March 3, 2009

Politics vs. Statesmanship

It is often lamented that politicians are fickle and unprincipled. They promise one thing in order to get elected and do another when in office to please special interests. They lie, cheat, deceive and elude questions with great skill at times. The word politician has a derogatory connotation--so much that it has become an insult in itself. In fact, this connotation has become a truism and I doubt the need to explain my meaning further.
And yet, there is an interesting phenomena that occurs particularly around the time of presidential elections. From among a broad range of candidates, people choose a favorite politician and find themselves defending that politician by all means. If their politician said this and the media thought it was wrong, they will say their politician meant that and the media is simply taking it out of context or misconstruing his words. This game is known as politics and we all got more than two earfuls of it during the presidential campaigns. We probably even participated in it to some extent, arguing over what he meant by this and what he didn't mean by that. At the same time, we were quick to point out the flaws in the words of politicians we didn't like as evidence that they were incompetent or dishonest.
First of all, I think it very sad that the media has embraced this practice and called it politics. They revel in this sort of bickering and he-said-she-said noise. I see the political pundits constantly searching for any snippet of a sound bite or excerpt that could be controversial in any way. The art of being elusive and avoiding this sort of criticism is known as political correctness. Politicians, under constant threat of being attacked personally because of the way they chose to phrase something, seek more refined, vague, and mostly cryptic ways of speaking their message. This translates into political positions that aren't really positions at all. They do not dare take a stance on important issues for fear of sounding politically incorrect or deemed radical and uncompromising. Their favorite phrases are some of the following: "I am committed to working with....to accomplish....for the good of our country" or "We need to come together on this to find a solution that works for the American people" or "This bill has strong bipartisan support" or "I have experience working with people on both sides of the isle". What do these statements really even mean?! They certainly don't articulate a true position on any certain issue.
This whole mess that the politicians and media have created does nothing more than muddy the waters. The bickering over the meaning and intent of words and phrases distracts from the truly important debates that need to happen in order for people to understand issues and decide what they believe about them. If the water were cleared, I think we would find that many who are continuously at each others' throats about what the other has said about X, are really not in any disagreement at all. Their argument is simply to distract from this fact and maintain the illusion that there are deep ideological differences among key political figures. Generally speaking, there are few, if any, ideological differences, and politics-as-usual masks this fact rather well to the untrained eye.
Gone, it seems, are the days of true statesmanship. The days when a man stood up for what he believed and didn't revel in the mud of personal attacks and semantics. Rather, there was honest and serious intellectual debate about issues that mattered.
For this reason, I breathed a sigh of relief that some of these statesmen may still exist when I saw Ron Paul take on a political pundit today, touching on this very issue. The reader may know of my affinity for Congressman Ron Paul, but let me say that there are certainly others out there like him. I just don't know where they are at the moment. We should seek these good, honest men, and uphold them in the principles that they espouse.
The video is well worth watching and shows perfectly what I mean.


1 comment:

Taylor and Stephanie said...

I think the media takes disputes over stupid things and amplifies them x 1,000,000,000 and takes it to a point where it's just silly banter and makes it "politics" as usual. So I would agree with your post but take a little more of the blame off the politicians and put in on the media. maybe more like 60/40 media/politicians, haha.
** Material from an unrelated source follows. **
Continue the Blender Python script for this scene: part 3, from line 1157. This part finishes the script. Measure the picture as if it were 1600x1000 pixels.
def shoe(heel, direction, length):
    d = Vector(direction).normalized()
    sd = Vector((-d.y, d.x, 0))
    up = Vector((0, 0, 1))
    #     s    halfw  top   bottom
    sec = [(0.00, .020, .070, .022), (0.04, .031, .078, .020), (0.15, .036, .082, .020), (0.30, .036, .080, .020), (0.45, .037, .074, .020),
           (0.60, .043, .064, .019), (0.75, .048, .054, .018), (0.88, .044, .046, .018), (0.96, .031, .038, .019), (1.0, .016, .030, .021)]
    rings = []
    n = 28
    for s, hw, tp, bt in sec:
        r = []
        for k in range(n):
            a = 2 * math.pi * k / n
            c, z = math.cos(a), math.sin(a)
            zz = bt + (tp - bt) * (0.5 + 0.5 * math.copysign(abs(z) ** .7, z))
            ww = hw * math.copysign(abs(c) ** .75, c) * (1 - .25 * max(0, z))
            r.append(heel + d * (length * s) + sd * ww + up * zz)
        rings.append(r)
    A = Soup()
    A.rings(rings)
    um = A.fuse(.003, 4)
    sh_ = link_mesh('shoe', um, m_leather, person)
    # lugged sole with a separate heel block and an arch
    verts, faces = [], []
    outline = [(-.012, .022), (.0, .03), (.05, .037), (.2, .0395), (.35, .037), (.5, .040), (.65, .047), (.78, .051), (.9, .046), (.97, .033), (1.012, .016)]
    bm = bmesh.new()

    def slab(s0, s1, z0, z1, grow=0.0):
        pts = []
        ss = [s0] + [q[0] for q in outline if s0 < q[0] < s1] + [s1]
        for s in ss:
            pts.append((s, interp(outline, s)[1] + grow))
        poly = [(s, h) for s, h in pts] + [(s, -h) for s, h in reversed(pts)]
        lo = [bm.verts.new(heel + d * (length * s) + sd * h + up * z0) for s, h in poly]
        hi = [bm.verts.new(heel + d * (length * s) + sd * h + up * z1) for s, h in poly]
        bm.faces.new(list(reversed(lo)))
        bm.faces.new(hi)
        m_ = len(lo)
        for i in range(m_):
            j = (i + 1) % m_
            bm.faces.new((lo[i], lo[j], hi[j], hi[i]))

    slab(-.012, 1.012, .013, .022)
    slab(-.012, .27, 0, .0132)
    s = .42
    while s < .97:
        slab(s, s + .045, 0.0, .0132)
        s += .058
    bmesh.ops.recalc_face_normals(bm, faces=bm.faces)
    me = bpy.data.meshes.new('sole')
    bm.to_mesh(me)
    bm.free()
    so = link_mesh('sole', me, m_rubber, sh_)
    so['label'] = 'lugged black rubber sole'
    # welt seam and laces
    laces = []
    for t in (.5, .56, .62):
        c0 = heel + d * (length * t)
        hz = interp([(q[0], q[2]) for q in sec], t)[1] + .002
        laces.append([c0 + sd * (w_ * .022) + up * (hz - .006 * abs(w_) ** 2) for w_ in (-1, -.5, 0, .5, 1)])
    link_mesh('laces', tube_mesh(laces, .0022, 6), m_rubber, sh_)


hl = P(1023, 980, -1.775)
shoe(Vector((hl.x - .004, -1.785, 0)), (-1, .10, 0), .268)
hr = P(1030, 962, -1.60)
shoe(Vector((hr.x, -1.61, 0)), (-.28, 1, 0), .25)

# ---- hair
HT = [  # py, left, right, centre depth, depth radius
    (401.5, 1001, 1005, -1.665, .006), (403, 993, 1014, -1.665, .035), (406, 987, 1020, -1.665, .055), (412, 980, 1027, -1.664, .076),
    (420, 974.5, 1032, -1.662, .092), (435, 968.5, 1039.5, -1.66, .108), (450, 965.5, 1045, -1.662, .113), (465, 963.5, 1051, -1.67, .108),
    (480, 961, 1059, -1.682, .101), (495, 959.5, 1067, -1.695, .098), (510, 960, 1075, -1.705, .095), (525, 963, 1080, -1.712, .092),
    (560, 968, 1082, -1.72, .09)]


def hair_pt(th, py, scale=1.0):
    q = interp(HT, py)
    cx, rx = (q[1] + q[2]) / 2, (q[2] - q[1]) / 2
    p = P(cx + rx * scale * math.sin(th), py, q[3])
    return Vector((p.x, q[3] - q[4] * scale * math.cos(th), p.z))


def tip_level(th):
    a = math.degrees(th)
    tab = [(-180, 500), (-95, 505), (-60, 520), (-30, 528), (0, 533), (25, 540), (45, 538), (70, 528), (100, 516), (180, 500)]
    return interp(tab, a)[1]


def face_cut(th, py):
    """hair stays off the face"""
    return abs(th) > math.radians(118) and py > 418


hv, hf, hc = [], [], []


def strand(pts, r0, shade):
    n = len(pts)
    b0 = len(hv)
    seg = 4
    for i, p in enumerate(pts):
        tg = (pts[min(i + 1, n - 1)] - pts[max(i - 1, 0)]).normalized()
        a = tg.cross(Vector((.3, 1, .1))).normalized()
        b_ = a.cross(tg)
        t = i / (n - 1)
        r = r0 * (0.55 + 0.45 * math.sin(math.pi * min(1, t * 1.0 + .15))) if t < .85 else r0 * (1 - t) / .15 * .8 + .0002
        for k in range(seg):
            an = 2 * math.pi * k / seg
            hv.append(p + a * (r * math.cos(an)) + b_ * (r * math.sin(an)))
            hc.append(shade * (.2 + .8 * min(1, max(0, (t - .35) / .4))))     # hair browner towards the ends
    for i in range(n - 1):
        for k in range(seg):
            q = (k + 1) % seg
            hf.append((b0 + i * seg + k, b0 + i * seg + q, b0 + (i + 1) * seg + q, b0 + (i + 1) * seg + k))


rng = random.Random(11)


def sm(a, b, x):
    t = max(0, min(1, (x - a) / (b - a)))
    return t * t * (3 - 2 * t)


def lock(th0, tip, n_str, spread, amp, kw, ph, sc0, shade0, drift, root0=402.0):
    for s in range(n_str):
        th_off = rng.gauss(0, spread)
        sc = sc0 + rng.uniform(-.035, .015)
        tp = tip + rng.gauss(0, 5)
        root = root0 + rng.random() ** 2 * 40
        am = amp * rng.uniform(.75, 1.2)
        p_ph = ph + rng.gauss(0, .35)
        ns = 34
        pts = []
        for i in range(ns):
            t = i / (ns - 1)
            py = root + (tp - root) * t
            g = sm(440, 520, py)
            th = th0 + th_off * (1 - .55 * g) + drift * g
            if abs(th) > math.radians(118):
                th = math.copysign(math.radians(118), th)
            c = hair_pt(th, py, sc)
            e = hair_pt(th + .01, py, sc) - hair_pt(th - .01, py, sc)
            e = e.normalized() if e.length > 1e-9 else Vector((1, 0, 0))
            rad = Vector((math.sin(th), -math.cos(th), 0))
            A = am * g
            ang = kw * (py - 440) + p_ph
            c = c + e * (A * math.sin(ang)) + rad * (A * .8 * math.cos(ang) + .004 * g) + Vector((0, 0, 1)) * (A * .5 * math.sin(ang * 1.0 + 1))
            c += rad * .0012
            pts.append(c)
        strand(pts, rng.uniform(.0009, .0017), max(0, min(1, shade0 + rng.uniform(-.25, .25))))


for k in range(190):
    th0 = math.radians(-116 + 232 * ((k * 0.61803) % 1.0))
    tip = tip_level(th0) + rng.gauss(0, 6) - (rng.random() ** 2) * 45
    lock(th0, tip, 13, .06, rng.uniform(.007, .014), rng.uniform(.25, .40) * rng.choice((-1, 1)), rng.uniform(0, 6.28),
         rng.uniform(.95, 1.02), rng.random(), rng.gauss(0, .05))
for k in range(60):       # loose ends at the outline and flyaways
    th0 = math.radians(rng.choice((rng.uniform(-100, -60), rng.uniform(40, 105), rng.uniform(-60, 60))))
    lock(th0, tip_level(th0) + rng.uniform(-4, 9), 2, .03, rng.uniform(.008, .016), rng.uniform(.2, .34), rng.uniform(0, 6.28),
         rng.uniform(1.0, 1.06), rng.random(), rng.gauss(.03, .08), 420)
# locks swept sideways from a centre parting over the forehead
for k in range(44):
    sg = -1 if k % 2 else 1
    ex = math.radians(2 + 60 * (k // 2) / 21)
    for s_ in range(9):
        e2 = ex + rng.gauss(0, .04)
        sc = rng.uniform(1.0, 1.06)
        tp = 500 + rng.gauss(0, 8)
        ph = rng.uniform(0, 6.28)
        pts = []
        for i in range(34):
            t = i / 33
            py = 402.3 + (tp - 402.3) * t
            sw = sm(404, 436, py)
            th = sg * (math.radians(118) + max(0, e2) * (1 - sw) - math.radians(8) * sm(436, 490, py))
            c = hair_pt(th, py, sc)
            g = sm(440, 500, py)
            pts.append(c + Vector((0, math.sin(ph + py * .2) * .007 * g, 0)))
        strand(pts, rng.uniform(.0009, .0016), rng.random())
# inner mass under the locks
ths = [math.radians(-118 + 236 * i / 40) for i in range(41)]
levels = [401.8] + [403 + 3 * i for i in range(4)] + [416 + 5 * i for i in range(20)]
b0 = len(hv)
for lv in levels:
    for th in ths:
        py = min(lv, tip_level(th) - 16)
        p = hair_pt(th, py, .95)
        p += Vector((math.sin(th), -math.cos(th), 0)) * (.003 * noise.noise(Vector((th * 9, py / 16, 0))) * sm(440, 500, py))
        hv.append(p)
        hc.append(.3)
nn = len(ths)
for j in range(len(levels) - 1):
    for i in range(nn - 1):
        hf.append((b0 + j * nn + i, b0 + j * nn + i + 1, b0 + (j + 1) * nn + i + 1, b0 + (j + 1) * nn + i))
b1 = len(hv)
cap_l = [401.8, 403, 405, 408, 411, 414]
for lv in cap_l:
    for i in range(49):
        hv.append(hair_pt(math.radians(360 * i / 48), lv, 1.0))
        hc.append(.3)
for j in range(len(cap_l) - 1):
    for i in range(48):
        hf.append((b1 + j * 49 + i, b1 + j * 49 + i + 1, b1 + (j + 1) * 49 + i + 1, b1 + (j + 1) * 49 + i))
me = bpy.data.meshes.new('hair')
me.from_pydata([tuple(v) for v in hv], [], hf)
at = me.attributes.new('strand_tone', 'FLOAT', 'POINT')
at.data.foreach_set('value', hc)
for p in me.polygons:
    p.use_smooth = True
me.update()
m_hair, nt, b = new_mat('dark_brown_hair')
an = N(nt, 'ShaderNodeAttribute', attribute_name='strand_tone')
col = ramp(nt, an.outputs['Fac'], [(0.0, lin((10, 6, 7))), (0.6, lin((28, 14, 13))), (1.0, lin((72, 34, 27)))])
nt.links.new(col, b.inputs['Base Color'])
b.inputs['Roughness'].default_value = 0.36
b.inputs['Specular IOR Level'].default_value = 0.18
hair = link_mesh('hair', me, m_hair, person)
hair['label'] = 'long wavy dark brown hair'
I think it's kinda sad because it makes politicians who would normally would voice all their opinions scared to do so for fear of the media twisting, pulling and manipulating what they actually meant leading to the loss of voters that would've voted for them. Should they be afraid? Ideally no. And as much as I see Ron Paul as the least affected by this fear, he too plays the game to a degree. You have to. I guarantee Dr. Paul does not want to be on the media's bad side. That being said, again I think he does a much better job than all the others talking about what really matters.